Más de medio siglo, que se dice pronto, lleva Manolo Prieto con su locomotora de castañas en los meses fríos y su carrito de helados caseros cuando aflora la primavera en el corazón de Santiago de Compostela (Galicia), en ese triángulo lleno de vida y trasiego de gentes entre el parque de la Alameda, Porta Faxeira y la praza do Toural. En tiempos de Starbucks, McFlurry y prisa, el suyo es de esos oficios que aún resisten, un símbolo de paciencia, buen producto y saber ancestral.
Ourensano de nacimiento y picheleiro de corazón, lo suyo no es pensar en la jubilación ni quedarse en casa viendo la tele. Miles y miles de estudiantes, compostelanos —de cuna y adoptivos—, y también, cada vez más, peregrinos y turistas han sostenido entre sus manos uno de los patrimonios inmateriales de la ciudad empedrada: uno de sus cucuruchos humeantes cargados de castañas, o un helado artesano en esas tardes de agosto en las que ahoga el bochorno. Manolo y su mujer, Ofelia —cada uno con un carrito— están acostumbrados a las largas colas frente a sus puestecitos ambulantes.
Como dice el refrán: de casta le viene al galgo. El negocio es herencia familiar, totalmente autodidacta, y lo aprendió bien temprano. Su padre empezó en 1947. “Era heladero y se metió a castañeiro”, nos cuenta Manolo. Comenzó a trabajar con su padre a los trece o catorce años, y sigue usando sus recetas de helado, combinadas con otras propias. “Eran otros tiempos y había que ayudar en casa”.
Jornada espartana: siete días a la semana
La rutina de Manolo tiene algo de espartano. Vive frente al local donde “duermen” sus locomotoras y el carrito de helados que continúa con el legado paterno: La Imperial.

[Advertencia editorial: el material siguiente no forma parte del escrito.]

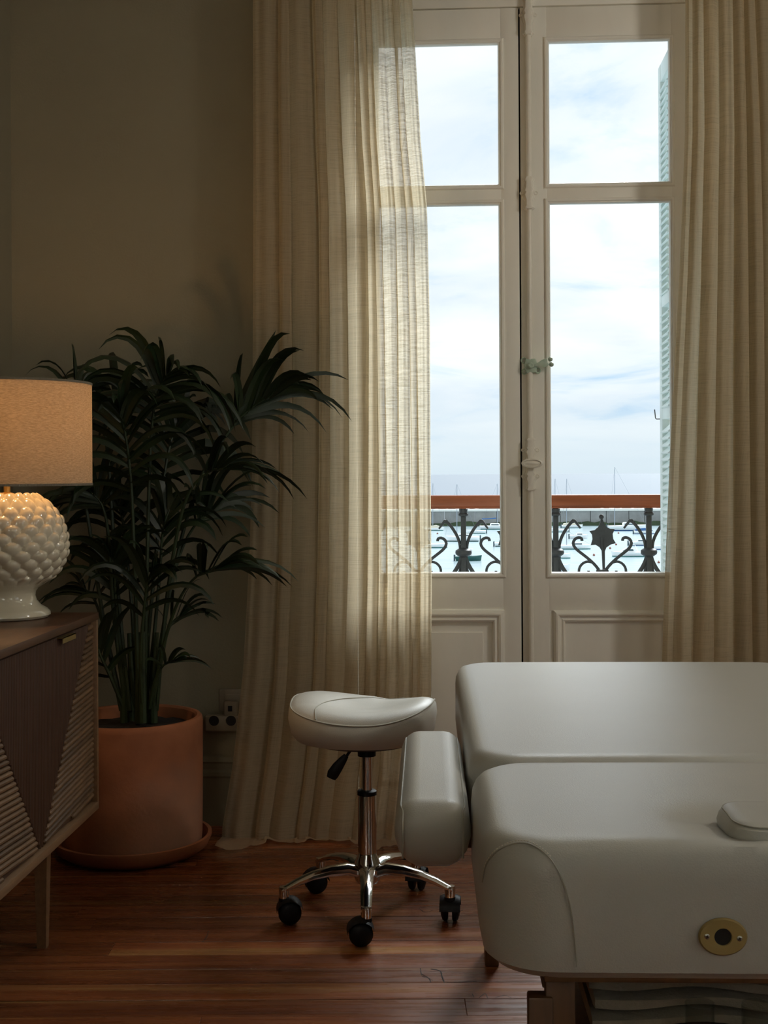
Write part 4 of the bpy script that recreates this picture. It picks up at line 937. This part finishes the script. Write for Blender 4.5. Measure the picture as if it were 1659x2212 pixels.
for k in range(5):
    a = -pi/2-YAW*0+2*pi*k/5-R(-3.2)*1
    dx, dy = cos(a), sin(a); S_ = Vector((-dy, dx, 0)); D_ = Vector((dx, dy, 0)); base = Vector((SCX, SCY, 0))
    cen = [(.020, .122, .034, .036), (.06, .134, .024, .032), (.11, .133, .0195, .027), (.16, .125, .0180, .022), (.205, .111, .0168, .0190), (.235, .098, .0155, .0160), (.252, .092, .0145, .0150)]
    V = []; n = 10
    for r_, z_, hw, hh in cen:
        for j in range(n):
            q = 2*pi*(j+.5)/n; V.append(base+D_*r_+S_*(hw*cos(q))+Vector((0, 0, z_+hh*.55*max(sin(q), -.9)+0)))
    Fc = [(i*n+j, i*n+(j+1) % n, (i+1)*n+(j+1) % n, (i+1)*n+j) for i in range(len(cen)-1) for j in range(n)]+[tuple(reversed(range(n))), tuple((len(cen)-1)*n+j for j in range(n))]
    lgp = join((V, Fc), lathe([(.0145, .070), (.0150, .094), (.0135, .102)], 18, (SCX+dx*RB, SCY+dy*RB, 0)))
    put('leg', lgp, 'chrome', st)
    # castor: swivel hood with two wheels
    sw = [R(200), R(150), R(95), R(85), R(170)][k] if k else R(190)
    sw = {0: R(188), 1: R(88), 2: R(80), 3: R(200), 4: R(10)}[k]
    cb = Vector((SCX+dx*RB, SCY+dy*RB, 0)); fd = Vector((cos(sw), sin(sw), 0)); ax = Vector((-fd.y, fd.x, 0)); wc = cb+fd*.015+Vector((0, 0, .0325))
    wr = .0322
    cs = put('castor', join(lathe([(.010, .056), (.016, .064), (.015, .072)], 14, cb)), 'black_plastic', st)
    Mw = Matrix.Translation(wc) @ Matrix((fd, Vector((0, 0, 1)), ax)).transposed().to_4x4()
    for s_ in (-1, 1):
        wl = xf(lathe([(.006, 0), (wr-.004, 0), (wr, .003), (wr, .011), (wr-.004, .016), (.016, .020), (.004, .021)], 24), Mw @ Matrix.Scale(s_, 4, (0, 0, 1)) @ Matrix.Translation((0, 0, .006)))
        put('wheel', wl, 'black_plastic', cs)
    ho = []
    for q in range(11):
        a2 = R(5)+R(175)*q/10; rr = wr+.0045+.003*sin(a2)
        for s_ in (-.029, -.019, .019, .029):
            ho.append(wc+fd*(-cos(a2)*rr)*1.0+Vector((0, 0, sin(a2)*rr*(1.0 if abs(s_) < .02 else .88)))+ax*s_)
    Fc = [(i*4+j, i*4+j+1, (i+1)*4+j+1, (i+1)*4+j) for i in range(10) for j in range(3)]
    put('hood', (ho, Fc), 'black_plastic', cs)

# ------------------------------------------------------------------ massage table
TA = R(1.3); TZ = .750
TL = Vector((.031, 1.745, 0))                 # near left corner of the top, before rounding
ex, ey = Vector((cos(TA), sin(TA), 0)), Vector((-sin(TA), cos(TA), 0))
WT = .885
def TP(a, b, z): q = TL+ex*a+ey*b; return Vector((q.x, q.y, z))
tb = empty('massage_table', TP(WT/2, .85, 0), 'cream leather massage table with armrest and wooden frame', 'massage table')
inset_list = [.010+i*.0095 for i in range(28)]
prof_c = [(.06, .569), (.020, .567), (.006, .579), (.0, .61), (.0, .705), (.002, .723), (.008, .737), (.017, .746), (.029, .7498), (.045, .7505)]
def near_z(x, y, i, n0):
    if i < 8: return 0
    yc = .112-.265                          # breath hole centre relative to the cushion centre
    q = (abs(x/.100)**2.6+abs((y-yc)/.074)**2.6)**(1/2.6)
    st_ = max(0, min(1, (y-yc+.045)/.09)); st_ = st_*st_*(3-2*st_)
    lf = max(0, min(1, (-x-.02)/.08))*.6
    soft = -.016*math.exp(-((max(q, 1)-1.0)/.50)**2)*max(st_, lf)
    return (min(soft, -.014) if q < .93 else soft)+.004*cos(x*3)*cos(y*4)*(1 if q > 1 else .5)
n0c = TP(WT/2, .265, 0)
ins = [.045+.008*i for i in range(1, 28)]
cu = put('cushion', cushion((n0c.x, n0c.y), WT/2, .265, .105, prof_c, near_z, TA, ins, kx=70, ky=34, kc=10), 'leather', tb)
cu.data.polygons.foreach_set('use_smooth', [True]*len(cu.data.polygons))
f0c = TP(WT/2, .537+.60, 0)
def far_z(x, y, i, n0): return 0 if i < 8 else .004*cos(x*3)*cos(y*2)-.001
cf = put('cushion', cushion((f0c.x, f0c.y), WT/2, .598, .10, prof_c, far_z, TA, [.045+.02*i for i in range(1, 19)], kx=24, ky=30, kc=10), 'leather', tb)
cf.data.polygons.foreach_set('use_smooth', [True]*len(cf.data.polygons))
# stitched corner arc on the end face
def onend(a, z):
    r_ = .105; b = r_-math.sqrt(max(0, r_*r_-(max(0, r_-a))**2)) if a < r_ else 0
    return TP(a, b-.0008, z)
stp = [(1042, 1905), (1050, 1868), (1072, 1842), (1105, 1830), (1140, 1830), (1175, 1845), (1200, 1872), (1220, 1915), (1235, 1975), (1242, 2040), (1246, 2088)]
sp = []
for u, v in stp:
    q = P(u, v, 1.755); a = (q-TL).dot(ex); 
    for it in range(4):
        w3 = onend(a, .6); q = P(u, v, w3.y); a = (q-TL).dot(ex)
    zz_ = q.z; inset = interp([(.60, 0), (.705, 0), (.723, .002), (.737, .008), (.746, .017), (.7498, .029)], zz_)
    sp.append(onend(a, zz_)+ey*(inset-.0006))
sp = spline(sp, 110)
put('seam', tube(sp, .0011, 5), 'leather_seam', cu)
g = []
for i in range(0, 62, 2):
    off = Vector((-.0, 0, .0035)); g.append(tube([sp[i]+off-ey*.0006, sp[i+1]+off-ey*.0006], .0008, 4))
put('stitching', join(*g), 'thread', cu)
# escutcheons for the head-rest posts
for u in (1563,):
    q = P(1563, 2026, 1.745); a0 = (q-TL).dot(ex)
for a_ in (a0, WT-a0):
    cc = TP(a_, -.0015, q.z); rot = Matrix((ex, Vector((0, 0, 1)), -ey)).transposed().to_4x4(); Mw = Matrix.Translation(cc) @ rot
    def el(rx_, rz_, d): return [Mw @ Vector((rx_*cos(2*pi*k/40), rz_*sin(2*pi*k/40), d)) for k in range(40)]
    es = put('escutcheon', loft([el(.0325, .0252, 0), el(.0325, .0252, .002), el(.0305, .0232, .0042), el(.0135, .0135, .0045), el(.0118, .0118, .0040), el(.0112, .0112, .0012)]), 'escutcheon', tb)
    put('post_hole', loft([el(.0112, .0112, .0012), el(.0110, .0110, .0016)]), 'dark_gap', es)
    for s_ in (-1, 1):
        Ms = Mw @ Matrix.Translation((s_*.0215, -s_*.0012, .004)) @ Matrix.Rotation(.5*s_, 4, 'Z')
        sc_ = put('screw', xf(lathe([(.0036, 0), (.0036, .0008), (.0028, .0014), (.0005, .0015)], 16), Ms), 'screw_metal', es)
        put('screw_slot', xf(join(box(-.0022, .0022, -.0005, .0005, .0013, .0017), box(-.0005, .0005, -.0022, .0022, .0013, .0017)), Ms), 'dark_gap', sc_, smooth=False)
# armrest along the left side
ar = [P(1018, 1025, 2.08).x, 0]
aw = .124
aC = Vector((-.048, 2.385, 0)); arz = .722
aprof = [(.050, arz-.112), (.034, arz-.108), (.018, arz-.098), (.006, arz-.082), (0, arz-.060), (0, arz-.045), (.002, arz-.030), (.007, arz-.018), (.014, arz-.009), (.023, arz-.003), (.034, arz)]
am = put('armrest', cushion((aC.x, aC.y), aw/2, .315, .040, aprof, None, TA, [.042, .052], kx=6, ky=20), 'leather', tb)
am.data.polygons.foreach_set('use_smooth', [True]*len(am.data.polygons))
for sd in (-1, 1):
    ln = []; xo = sd*(aw/2-.010); zo = -.0122
    for yq, dz in [(-.3155, -.085), (-.3155, -.060), (-.3140, -.038), (-.3060, -.024), (-.292, -.0155)]+[(-.27+.54*q/12, -.0128) for q in range(13)]+[(.30, -.018)]:
        ln.append(Vector((aC.x+xo*(1 if abs(yq) < .28 else .93)*cos(TA)-yq*sin(TA), aC.y+xo*sin(TA)+yq*cos(TA), arz+dz)))
    put('piping', tube(spline(ln, 60), .0017, 6), 'leather_seam', am)
put('armrest_bracket', box(aC.x-.01, .12, 2.30, 2.44, arz-.135, arz-.112, .003), 'table_wood', tb)
# timber frame under the cushions
def tbox(a0_, a1, b0, b1, z0, z1, bev=.002):
    g = box(a0_, a1, b0, b1, z0, z1, bev); return [TP(v.x, v.y, v.z) for v in g[0]], g[1]
put('frame_board', tbox(.085, WT-.085, .02, .05, .560, .573), 'table_wood', tb)
put('frame_board', tbox(.085, .115, .055, 1.70, .538, .571), 'table_wood', tb)
put('frame_board', tbox(WT-.115, WT-.085, .055, 1.70, .538, .571), 'table_wood', tb)
put('frame_board', tbox(.085, WT-.085, 1.66, 1.69, .560, .573), 'table_wood', tb)
lu0, lu1 = P(1176, 2150, 1.80), P(1240, 2150, 1.80)
la0 = (lu0-TL).dot(ex); la1 = (lu1-TL).dot(ex)
for a_ in (la0, WT-la1):
    put('leg', join(tbox(a_, a_+(la1-la0), .035, .060, .30, .557, .003), tbox(a_-.024 if a_ < .4 else a_+(la1-la0)-.01, a_+.010 if a_ < .4 else a_+(la1-la0)+.024, .030, .058, .0, .535, .003)), 'table_wood', tb)
far_leg = PZ(1056, 2062, 0.0)
for a_ in (.07, WT-.11):
    put('leg', tbox(a_, a_+.035, 1.55, 1.59, 0, .55, .003), 'table_wood', tb)
put('leg', box(far_leg.x-.012, far_leg.x+.016, far_leg.y-.01, far_leg.y+.02, 0, .575, .003), 'table_wood', tb)
put('leg', box(far_leg.x+.72, far_leg.x+.75, far_leg.y-.01, far_leg.y+.02, 0, .575, .003), 'table_wood', tb)
put('lower_shelf', tbox(.14, WT-.10, .07, .62, .350, .368, .002), 'table_wood', tb)
# breath-hole plug
pc = TP(WT/2, .112, 0)
pprof = [(.020, .7345), (.006, .7355), (.001, .742), (.0, .750), (.003, .759), (.010, .7655), (.020, .7685)]
def plz(x, y, i, n): return 0 if i < 5 else -.006*max(0, -y/.07)*1.0+.002
pg = put('face_pillow', cushion((pc.x, pc.y), .098, .072, .045, pprof, plz, TA, [.028, .038, .048, .058, .068], kx=10, ky=6), 'leather', origin=(pc.x, pc.y, .7345))
pg.data.polygons.foreach_set('use_smooth', [True]*len(pg.data.polygons))
tag(pg, 'small cream leather plug pillow set in the face hole of the massage table', 'pillow')
put('piping', tube([Vector((pc.x+x*cos(TA)-y*sin(TA), pc.y+x*sin(TA)+y*cos(TA),  .7662-.004*max(0, -y/.07))) for x, y in rrect(.098-.008, .072-.008, .038, 8, 10, 6)], .0013, 5, closed=True), 'leather_seam', pg)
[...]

Se levanta temprano y baja a picar a las castañas durante un buen rato por la mañana. En verano, la franja matutina la destina a preparar los helados. “El eterno favorito es el de chocolate, aunque gustan todos”.

Come temprano y sale, y no regresa a casa hasta que ya es de noche. ¿Los domingos? Los domingos también. “Son siempre muchas horas en la calle”, explica, aunque eso es lo que a él le gusta: el bullicio, la charla, estar en contacto con la gente.
Trabaja los siete días de la semana y descansa un par de meses al año, cuando se esfuma la temporada de castañas, en enero, y toca esperar a que llegue la primavera, los días se alarguen y los helados apetezcan. “Puede ser en marzo, puede ser abril. Depende del año y de lo que llueva”. Normalmente, pone helados a partir de San José. Como todo negocio callejero, Manolo vive a merced del tiempo. Si hay un temporal de los gordos, no puede vender castañas.
Aunque su cotidianidad ha permanecido prácticamente inalterable a lo largo de las décadas, también han llegado avances, como el motor para la locomotora. “La primera se la hizo a mi padre, el señor Currás, un ferreiro de O Pinto, y la doné al Museo do Pobo Galego”, relata. Los arreglos los hace él, que además de heladero, tiene formación de electricista.
La lluvia y la sequía deciden cada temporada
¿Cómo es la temporada de castañas de este año? “Escasa: hubo mucha sequía. En la zona de Ourense tenemos un refrán que dice 'a castaña quere en agosto arder e en setembro beber', y este año no llovió en septiembre”, cuenta Manolo. Antes había numerosos proveedores gallegos que cuidaban de los soutos y le traían las castañas desde las aldeas.

Ahora, muchas veces tiene que ir él mismo a por ellas a la frontera con Portugal, a la zona del Barco de Valdeorras y Verín, de este lado, o a Braganza, del otro, en la provincia de Trás-os-Montes. “Allí cada vez hay más producción, variedades diversas y se valora más: es una castaña de muy buena calidad”. Siempre se asegura de que el fruto seco sea el óptimo para que los clientes disfruten del manjar otoñal: castañas asadas, calentitas y olorosas. Y por eso, la castaña temprana no le convence, y suele esperar a finales de octubre para despacharla.
Todavía no sabe si tendrá relevo generacional —por ahora, se conforma con que a sus hijos les vaya bien en el instituto—, pero de jubilarse no quiere oír ni hablar. “No me gusta el sofá, para mí la casa es una cárcel”, se ríe. Los días que no trabaja va a las fincas y al viñedo que tiene en Ribeira Sacra: también hace vino, pero por placer, para consumo propio.
¿Castañas o helados, con qué se queda? Le gustan mucho ambas cosas, pero le resultan más entrañables las castañas. “El ambiente de otoño es más llevadero”. Ninguna franquicia evita que siga teniendo largas colas zigzagueantes y niños y mayores, parejas y abuelos esperando religiosamente su cucurucho invernal o veraniego. Por aquí, Manolo es casi una institución.